Chicken Bay Nut Mole Negro

Foraged bay nuts give the chocolate-coffee flavor you're looking for in a mole.

Chicken Bay Nut Mole Negro

Most mole recipes leave me feeling overwhelmed and in a too-many-ingredients comatose. This one, although it does take about 2 hours to prepare, it a lot more approachable and some of that time is inactive, which means you can spend it on your other side dishes. Yes, this recipe is likely not as complex as others you may find, but even just with two chiles and some other key ingredients, you can create a delicious and robust mole negro. 

As bay nuts do not contain sugar or cinnamon, I added a little of each. If you don’t have bay nuts, replace them with mexican chocolate (such as Ibarra) and skip the brown sugar and cinnamon.

Also unique to this mole is that instead of the traditional chocolate, I chose to use bay nuts. Bay nuts are a foraged find from the bay laurel tree. The bay nut is a member of the avocado family that, when roasted, becomes akin to a combination of chocolate and coffee - ideal for mole. Recipe serves 6.

  • 2.5 pounds skinless chicken thighs and/or legs

  • ~1-2 teaspoons salt

  • 2 tablespoons grapeseed (or other neutral flavored oil), divided

  • 1.5 cups low sodium chicken broth

  • Juice and zest from 2 blood oranges

  • 2 cinnamon sticks

  • 1 yellow onion, chopped

  • 1/4 cup almonds, chopped

  • 3 large garlic cloves, diced

  • 2 teaspoons cumin seeds

  • 2 teaspoons coriander seeds

  • 1.5 ounces dried pasilla chiles, stemmed, seeded, and torn into strips

  • 0.5 ounces dried negro chiles, stemmed, seeded, torn into strips

  • 3 prunes, chopped

  • 1 teaspoon dried oregano

  • 2 ounces roasted bay nuts, chopped (mexican chocolate can be substituted for bay nuts, brown sugar, and cinnamon)
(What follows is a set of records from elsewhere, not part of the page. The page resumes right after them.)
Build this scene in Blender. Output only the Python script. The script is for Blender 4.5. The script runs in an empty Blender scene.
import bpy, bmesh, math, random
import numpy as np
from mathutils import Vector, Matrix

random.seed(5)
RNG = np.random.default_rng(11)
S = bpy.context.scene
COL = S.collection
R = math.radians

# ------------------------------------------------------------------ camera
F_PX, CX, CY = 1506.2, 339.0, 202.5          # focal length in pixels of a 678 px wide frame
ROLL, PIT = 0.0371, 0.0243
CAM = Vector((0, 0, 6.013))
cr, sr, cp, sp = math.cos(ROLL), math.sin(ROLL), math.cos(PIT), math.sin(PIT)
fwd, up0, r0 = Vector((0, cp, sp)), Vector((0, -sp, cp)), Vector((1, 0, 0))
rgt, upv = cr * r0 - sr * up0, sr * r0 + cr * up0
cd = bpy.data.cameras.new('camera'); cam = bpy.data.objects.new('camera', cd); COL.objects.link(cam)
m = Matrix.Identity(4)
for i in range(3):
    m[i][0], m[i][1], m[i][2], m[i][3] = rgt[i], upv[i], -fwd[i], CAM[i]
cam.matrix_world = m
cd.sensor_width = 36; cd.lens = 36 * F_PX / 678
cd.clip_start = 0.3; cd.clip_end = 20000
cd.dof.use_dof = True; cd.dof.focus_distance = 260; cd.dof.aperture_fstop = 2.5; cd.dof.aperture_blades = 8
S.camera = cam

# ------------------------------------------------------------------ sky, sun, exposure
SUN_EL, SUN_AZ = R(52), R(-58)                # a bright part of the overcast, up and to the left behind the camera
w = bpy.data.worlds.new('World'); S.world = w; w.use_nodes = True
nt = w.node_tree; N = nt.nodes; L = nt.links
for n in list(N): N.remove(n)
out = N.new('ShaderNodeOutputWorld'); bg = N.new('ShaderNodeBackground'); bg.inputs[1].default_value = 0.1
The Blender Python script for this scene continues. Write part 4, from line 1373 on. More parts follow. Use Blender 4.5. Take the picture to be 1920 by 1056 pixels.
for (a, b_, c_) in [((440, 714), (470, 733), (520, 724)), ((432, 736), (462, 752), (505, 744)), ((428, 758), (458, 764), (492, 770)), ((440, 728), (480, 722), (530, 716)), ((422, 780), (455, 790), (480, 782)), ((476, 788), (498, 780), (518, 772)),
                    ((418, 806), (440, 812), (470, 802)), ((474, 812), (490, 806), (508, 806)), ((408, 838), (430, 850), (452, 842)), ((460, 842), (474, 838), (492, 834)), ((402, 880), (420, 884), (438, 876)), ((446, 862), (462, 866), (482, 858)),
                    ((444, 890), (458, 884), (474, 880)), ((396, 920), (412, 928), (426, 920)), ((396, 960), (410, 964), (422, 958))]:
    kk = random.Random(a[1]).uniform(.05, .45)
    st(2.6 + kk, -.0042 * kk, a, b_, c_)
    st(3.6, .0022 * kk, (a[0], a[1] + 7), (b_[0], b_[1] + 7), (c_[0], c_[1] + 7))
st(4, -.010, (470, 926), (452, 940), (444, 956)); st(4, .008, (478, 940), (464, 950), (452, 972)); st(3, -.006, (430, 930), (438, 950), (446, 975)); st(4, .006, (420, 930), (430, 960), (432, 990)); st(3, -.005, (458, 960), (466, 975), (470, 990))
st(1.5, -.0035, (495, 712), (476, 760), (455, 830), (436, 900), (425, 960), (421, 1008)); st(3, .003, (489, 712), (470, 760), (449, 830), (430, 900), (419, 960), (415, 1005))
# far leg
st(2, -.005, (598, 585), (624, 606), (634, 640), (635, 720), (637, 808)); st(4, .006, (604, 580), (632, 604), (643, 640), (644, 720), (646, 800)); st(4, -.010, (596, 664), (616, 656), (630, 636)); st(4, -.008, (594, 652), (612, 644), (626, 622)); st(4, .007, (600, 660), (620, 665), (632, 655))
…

  • 1 tablespoon brown sugar

  • Chopped fresh cilantro, queso fresco, avocado, and corn tortillas (to serve)

Rub chicken all over with salt. Heat 1 tablespoon oil in large pot (I use my large Le Creuset pot) over medium-high heat. Brown chicken on both sides, about 3 minutes per side. 

Add broth, blood orange juice, and cinnamon sticks then bring to a boil. Reduce heat to medium-low; cover and simmer until chicken is tender and just cooked through, about 25 minutes.

Meanwhile, heat remaining 1 tablespoon oil in large saucepan over medium heat. Add onions and garlic and sauté until softened and beginning to caramelize, about 10-12 minutes, stirring occasionally. Add almonds, cumin, coriander, and chiles. Reduce heat to medium-low and cook while stirring until chiles soften, about 4 minutes.

Using tongs, transfer chicken from pot to large bowl. Pour chicken cooking liquid into saucepan with onion-chile mixture (reserve pot). Add blood orange zest, prunes, oregano, bay nuts, and brown sugar to saucepan. Cover and simmer until chiles are very soft, stirring occasionally, about 30 minutes. Remove cinnamon sticks and discard.

Transfer sauce mixture to food processor or blender and purée until smooth; return to reserved pot. Season sauce to taste with salt. Coarsely shred chicken and return to sauce; stir to coat and re-heat chicken. 

Serve topped with cilantro springs, avocado, corn tortillas, and queso fresco (if desired).

Pair with: Vinegary red cabbage slaw (the vinegar is a great contrast to the dark, rich mole), roasted delicata or butternut squash.